BRICS bank expands local currency loans

TL;DR Breakdown

  • The New Development Bank (NDB) plans to increase local currency loans to 30% from the current 22% to reduce dependency on the US dollar and foreign exchange risks.
  • NDB’s President announced this strategic shift toward a diversified global currency system and stressed that no single currency would likely dominate the world’s currency system in the future.

The New Development Bank (NDB), colloquially recognized as the BRICS bank, is charting a new path to reduce reliance on the US dollar by expanding its portfolio of loans in local currencies.

The Shanghai-based lender, conceived by the BRICS countries – Brazil, Russia, India, China, and South Africa – aims to navigate away from the hegemony of a single global currency and seeks a diversified currency system.

The current President of the NDB, Dilma Rousseff, emphasized the importance of such diversity, “We will increasingly see local currencies deployed to settle trade,” she declared.

This bold stance envisions a future where no single currency dominates the world’s currency system, thus encouraging economic equilibrium.

BRICS bank transitioning to local currencies

Rousseff unveiled the bank’s plan during the annual meeting, announcing an increase in local currency loans from 22% to 30%. This move is designed to mitigate foreign exchange risk, making the bank less reliant on the U.S. dollar, which currently serves as the primary medium for its financing operations.

“We need to diversify our global currency system,” said Rousseff, suggesting that a single currency is unlikely to monopolize the world’s currency system in the future.

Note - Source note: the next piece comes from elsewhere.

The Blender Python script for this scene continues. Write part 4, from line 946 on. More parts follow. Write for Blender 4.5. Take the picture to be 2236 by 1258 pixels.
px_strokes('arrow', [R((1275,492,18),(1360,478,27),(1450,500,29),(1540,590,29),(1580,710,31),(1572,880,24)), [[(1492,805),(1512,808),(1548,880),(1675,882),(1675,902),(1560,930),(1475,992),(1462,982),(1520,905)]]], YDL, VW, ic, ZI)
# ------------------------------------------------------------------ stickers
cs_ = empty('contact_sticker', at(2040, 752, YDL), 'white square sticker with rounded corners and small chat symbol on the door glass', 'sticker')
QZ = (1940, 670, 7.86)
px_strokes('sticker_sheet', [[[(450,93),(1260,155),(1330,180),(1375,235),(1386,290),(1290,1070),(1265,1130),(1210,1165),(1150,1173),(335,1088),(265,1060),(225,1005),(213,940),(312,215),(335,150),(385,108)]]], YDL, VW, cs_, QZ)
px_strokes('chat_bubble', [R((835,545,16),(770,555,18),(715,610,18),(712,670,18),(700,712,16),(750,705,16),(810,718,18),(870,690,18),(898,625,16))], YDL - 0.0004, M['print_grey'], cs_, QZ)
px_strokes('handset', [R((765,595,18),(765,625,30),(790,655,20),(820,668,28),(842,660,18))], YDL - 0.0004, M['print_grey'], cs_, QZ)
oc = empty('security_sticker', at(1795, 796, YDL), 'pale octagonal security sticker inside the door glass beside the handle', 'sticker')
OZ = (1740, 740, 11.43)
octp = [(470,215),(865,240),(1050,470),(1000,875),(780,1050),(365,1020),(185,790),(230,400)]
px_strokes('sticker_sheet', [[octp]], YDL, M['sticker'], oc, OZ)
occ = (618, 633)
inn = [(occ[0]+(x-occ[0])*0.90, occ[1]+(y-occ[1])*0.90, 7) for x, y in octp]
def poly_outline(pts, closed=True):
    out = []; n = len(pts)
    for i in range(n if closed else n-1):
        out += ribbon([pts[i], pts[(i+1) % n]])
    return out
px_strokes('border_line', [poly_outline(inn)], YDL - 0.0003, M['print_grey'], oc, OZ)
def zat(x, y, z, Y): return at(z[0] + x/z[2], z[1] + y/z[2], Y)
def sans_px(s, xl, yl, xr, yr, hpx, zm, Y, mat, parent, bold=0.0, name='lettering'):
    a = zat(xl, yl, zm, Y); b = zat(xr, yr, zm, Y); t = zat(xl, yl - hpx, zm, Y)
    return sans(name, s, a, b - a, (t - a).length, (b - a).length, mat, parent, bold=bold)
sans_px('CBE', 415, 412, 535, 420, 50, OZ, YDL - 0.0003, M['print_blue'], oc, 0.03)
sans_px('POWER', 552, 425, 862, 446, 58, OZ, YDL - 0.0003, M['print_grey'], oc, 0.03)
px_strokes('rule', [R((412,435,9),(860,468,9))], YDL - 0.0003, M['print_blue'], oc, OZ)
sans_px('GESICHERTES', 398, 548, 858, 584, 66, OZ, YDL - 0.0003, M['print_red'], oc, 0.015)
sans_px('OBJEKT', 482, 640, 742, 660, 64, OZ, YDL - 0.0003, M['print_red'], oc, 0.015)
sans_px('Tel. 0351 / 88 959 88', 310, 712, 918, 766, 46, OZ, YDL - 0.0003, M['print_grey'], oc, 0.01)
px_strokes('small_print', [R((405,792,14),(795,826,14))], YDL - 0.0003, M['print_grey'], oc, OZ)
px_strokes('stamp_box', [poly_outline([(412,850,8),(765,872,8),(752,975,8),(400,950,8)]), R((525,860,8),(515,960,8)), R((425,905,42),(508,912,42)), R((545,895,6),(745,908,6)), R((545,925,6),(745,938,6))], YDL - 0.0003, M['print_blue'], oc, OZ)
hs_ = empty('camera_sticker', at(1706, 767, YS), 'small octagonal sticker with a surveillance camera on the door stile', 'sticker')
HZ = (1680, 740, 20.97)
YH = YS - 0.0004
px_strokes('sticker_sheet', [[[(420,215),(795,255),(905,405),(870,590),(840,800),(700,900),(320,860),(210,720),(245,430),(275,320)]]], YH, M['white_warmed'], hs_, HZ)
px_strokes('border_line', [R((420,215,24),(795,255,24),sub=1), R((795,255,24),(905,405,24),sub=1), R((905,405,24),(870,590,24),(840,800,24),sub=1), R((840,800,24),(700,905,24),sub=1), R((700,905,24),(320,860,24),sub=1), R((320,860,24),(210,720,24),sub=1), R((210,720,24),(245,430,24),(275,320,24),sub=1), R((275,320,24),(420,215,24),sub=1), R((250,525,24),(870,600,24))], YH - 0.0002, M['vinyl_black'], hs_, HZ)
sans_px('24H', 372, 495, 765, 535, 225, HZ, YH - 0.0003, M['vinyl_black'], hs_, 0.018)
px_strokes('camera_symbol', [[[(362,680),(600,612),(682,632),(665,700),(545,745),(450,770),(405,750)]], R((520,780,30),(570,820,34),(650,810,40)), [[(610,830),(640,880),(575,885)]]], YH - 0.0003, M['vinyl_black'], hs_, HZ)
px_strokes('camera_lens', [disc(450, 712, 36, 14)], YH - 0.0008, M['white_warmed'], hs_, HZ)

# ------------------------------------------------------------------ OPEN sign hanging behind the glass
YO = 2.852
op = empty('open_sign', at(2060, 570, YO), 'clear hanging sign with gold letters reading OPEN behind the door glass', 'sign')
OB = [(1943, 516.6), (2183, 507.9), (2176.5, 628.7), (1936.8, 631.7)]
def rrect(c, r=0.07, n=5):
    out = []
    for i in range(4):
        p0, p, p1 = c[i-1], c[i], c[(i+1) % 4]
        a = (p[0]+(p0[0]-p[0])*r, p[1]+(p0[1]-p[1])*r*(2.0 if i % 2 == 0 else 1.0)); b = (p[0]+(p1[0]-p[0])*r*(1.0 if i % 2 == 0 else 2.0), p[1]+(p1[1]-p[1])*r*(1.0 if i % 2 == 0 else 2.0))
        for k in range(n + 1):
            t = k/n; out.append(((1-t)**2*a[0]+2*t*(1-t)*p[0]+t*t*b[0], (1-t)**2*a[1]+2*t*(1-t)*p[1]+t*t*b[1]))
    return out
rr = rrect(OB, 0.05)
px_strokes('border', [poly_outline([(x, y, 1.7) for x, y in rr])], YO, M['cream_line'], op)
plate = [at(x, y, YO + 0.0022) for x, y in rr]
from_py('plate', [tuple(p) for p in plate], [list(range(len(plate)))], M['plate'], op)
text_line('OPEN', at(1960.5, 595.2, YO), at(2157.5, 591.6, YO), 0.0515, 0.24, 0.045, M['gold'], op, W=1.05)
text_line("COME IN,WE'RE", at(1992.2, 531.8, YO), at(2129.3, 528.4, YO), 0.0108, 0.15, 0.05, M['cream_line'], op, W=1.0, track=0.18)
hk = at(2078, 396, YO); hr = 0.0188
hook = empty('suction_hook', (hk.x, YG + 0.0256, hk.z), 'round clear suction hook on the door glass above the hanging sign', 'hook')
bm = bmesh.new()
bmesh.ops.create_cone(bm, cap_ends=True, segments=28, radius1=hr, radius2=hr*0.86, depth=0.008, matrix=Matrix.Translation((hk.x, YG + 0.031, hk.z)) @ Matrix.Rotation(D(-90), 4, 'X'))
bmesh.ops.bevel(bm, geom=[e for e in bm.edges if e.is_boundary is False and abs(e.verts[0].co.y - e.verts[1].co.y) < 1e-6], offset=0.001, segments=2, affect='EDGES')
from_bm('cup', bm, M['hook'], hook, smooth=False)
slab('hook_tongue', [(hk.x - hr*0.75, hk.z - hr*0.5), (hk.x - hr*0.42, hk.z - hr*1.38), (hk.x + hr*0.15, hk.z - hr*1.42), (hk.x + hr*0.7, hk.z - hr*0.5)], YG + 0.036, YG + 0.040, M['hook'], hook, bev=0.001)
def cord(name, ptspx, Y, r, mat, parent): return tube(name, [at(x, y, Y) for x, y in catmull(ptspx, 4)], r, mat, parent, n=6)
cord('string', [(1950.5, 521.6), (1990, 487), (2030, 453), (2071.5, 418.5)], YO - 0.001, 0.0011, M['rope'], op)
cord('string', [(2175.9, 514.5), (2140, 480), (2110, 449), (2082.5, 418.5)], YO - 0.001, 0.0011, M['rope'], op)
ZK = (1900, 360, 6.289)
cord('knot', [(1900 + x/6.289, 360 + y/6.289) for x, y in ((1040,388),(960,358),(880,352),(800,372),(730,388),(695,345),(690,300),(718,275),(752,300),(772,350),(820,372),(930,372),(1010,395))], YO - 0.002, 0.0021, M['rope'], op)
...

This strategy aligns with the NDB’s mission of boosting collaboration with other multilateral and national banks, therefore extending its global reach and impact.

With a currently approved financing of $32.8 billion across 96 projects, the NDB continues to broaden its membership beyond the founding BRICS countries.

Recent additions include Bangladesh, the United Arab Emirates, and Egypt, with Uruguay on the prospective list and Saudi Arabia engaged in preliminary discussions.

During a media briefing, Anil Kishora, Vice President and Chief Risk Officer, highlighted that the transition to local currencies should be achieved within five years.

This strategic change comes at a time when geopolitical tensions are mounting, particularly following recent events in Ukraine and a complex relationship with China.

The New Development Bank’s commitment to facilitating economic stability and growth in emerging markets continues to fuel its drive towards local currency financing.

This shift signals an important departure from the prevailing dependency on the US dollar and sets the stage for more diversified and balanced global economic dynamics.

Securing the future of emerging economies

According to Chinese Vice-Premier Ding Xuexiang, despite the fragility of the global economic recovery, Beijing is resolute in its endeavor to evolve the NDB into a more inclusive multilateral bank.

The NDB remains committed to serving emerging economies, financing further infrastructure and sustainable projects.

As part of this commitment, the bank recently issued 8.5 billion yuan ($1.2 billion) worth of panda bonds on China’s interbank bond market. This move, indicative of investor confidence in the NDB, is part of the bank’s strategy to diversify its sources of funding.

“We aim to mobilize more financial resources denominated in currencies such as the Chinese yuan, the US dollar, and the euro to support infrastructure and sustainable projects in member countries,” Rousseff stated.

This innovative approach and progressive attitude position the New Development Bank as a trailblazer in the quest for a diversified global currency system.